* **Data**:
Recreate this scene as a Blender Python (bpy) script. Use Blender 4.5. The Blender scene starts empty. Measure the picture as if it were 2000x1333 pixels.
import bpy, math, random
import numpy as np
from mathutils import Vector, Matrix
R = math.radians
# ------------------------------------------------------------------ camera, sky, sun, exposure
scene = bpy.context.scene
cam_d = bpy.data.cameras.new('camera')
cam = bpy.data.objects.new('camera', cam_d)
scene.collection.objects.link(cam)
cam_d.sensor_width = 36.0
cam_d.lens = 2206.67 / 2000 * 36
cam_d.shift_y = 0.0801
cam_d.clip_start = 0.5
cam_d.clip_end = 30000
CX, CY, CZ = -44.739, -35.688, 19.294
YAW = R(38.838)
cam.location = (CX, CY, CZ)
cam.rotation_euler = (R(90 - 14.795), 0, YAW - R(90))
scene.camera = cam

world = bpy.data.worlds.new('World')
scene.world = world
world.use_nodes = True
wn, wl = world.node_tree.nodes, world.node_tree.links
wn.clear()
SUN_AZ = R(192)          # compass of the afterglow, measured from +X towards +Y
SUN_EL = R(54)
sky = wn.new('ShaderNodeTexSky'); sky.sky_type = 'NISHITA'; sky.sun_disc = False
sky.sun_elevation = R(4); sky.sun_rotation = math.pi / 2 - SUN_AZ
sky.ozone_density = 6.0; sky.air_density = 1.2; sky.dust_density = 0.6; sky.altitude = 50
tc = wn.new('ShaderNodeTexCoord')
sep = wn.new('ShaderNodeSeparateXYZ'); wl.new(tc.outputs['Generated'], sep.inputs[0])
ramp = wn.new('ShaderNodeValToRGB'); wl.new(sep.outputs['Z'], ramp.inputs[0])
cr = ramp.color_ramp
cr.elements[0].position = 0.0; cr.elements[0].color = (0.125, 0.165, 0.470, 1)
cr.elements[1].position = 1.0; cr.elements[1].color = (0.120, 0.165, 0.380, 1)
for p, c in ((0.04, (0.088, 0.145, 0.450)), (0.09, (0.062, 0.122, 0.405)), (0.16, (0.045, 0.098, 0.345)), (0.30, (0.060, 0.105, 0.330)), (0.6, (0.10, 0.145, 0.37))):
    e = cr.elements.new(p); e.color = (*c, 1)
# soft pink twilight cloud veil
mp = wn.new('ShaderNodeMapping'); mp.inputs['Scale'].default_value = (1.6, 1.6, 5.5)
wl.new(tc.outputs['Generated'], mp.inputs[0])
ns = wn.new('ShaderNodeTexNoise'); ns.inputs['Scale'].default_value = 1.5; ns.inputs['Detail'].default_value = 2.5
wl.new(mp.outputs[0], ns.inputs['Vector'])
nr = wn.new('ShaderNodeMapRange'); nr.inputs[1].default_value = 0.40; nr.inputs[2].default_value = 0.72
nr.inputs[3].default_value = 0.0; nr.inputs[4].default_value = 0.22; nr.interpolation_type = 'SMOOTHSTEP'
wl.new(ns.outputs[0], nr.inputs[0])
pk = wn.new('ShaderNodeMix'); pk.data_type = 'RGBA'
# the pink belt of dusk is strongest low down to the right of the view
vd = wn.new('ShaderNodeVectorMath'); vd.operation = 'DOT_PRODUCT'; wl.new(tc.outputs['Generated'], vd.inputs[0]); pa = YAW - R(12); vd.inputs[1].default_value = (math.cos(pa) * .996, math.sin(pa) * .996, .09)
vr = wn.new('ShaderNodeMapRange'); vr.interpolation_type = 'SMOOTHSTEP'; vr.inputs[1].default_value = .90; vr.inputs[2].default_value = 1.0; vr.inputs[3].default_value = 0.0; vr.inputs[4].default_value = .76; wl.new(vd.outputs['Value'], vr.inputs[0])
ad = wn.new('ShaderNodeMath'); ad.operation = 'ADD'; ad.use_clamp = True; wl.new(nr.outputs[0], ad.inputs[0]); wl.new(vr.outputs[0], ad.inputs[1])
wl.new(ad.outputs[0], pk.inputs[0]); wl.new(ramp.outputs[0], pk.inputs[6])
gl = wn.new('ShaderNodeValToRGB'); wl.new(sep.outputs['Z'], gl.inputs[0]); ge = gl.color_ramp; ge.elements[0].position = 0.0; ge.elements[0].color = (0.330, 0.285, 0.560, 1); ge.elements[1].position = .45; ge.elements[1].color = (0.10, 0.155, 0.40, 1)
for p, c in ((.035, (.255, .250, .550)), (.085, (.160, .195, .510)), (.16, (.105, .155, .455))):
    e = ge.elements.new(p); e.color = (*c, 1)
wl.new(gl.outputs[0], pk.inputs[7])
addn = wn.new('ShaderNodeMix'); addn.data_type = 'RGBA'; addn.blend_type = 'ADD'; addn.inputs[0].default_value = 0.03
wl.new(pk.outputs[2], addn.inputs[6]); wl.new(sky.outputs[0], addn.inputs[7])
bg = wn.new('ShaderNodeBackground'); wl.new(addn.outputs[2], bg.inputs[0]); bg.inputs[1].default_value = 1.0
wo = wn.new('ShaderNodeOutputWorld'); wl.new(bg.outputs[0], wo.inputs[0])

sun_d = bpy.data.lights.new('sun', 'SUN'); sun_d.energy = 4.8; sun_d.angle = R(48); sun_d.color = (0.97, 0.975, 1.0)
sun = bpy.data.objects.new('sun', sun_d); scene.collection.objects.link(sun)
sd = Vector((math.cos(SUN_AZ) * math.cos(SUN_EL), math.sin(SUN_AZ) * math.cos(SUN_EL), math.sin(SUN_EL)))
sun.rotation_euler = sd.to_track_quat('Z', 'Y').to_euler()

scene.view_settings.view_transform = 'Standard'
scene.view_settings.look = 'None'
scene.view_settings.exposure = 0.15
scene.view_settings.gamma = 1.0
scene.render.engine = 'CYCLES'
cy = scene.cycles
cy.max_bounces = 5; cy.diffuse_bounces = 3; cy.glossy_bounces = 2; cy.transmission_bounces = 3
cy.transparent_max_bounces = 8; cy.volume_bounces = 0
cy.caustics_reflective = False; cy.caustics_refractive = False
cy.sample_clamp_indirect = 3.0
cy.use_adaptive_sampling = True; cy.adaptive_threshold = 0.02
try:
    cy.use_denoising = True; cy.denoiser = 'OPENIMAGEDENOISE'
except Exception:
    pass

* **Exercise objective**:
Set down each line of the material verbatim, from the first line through the line that contains "scene.camera = cam".

* **Result below**:
Recreate this scene as a Blender Python (bpy) script. Use Blender 4.5. The Blender scene starts empty. Measure the picture as if it were 2000x1333 pixels.
import bpy, math, random
import numpy as np
from mathutils import Vector, Matrix
R = math.radians
# ------------------------------------------------------------------ camera, sky, sun, exposure
scene = bpy.context.scene
cam_d = bpy.data.cameras.new('camera')
cam = bpy.data.objects.new('camera', cam_d)
scene.collection.objects.link(cam)
cam_d.sensor_width = 36.0
cam_d.lens = 2206.67 / 2000 * 36
cam_d.shift_y = 0.0801
cam_d.clip_start = 0.5
cam_d.clip_end = 30000
CX, CY, CZ = -44.739, -35.688, 19.294
YAW = R(38.838)
cam.location = (CX, CY, CZ)
cam.rotation_euler = (R(90 - 14.795), 0, YAW - R(90))
scene.camera = cam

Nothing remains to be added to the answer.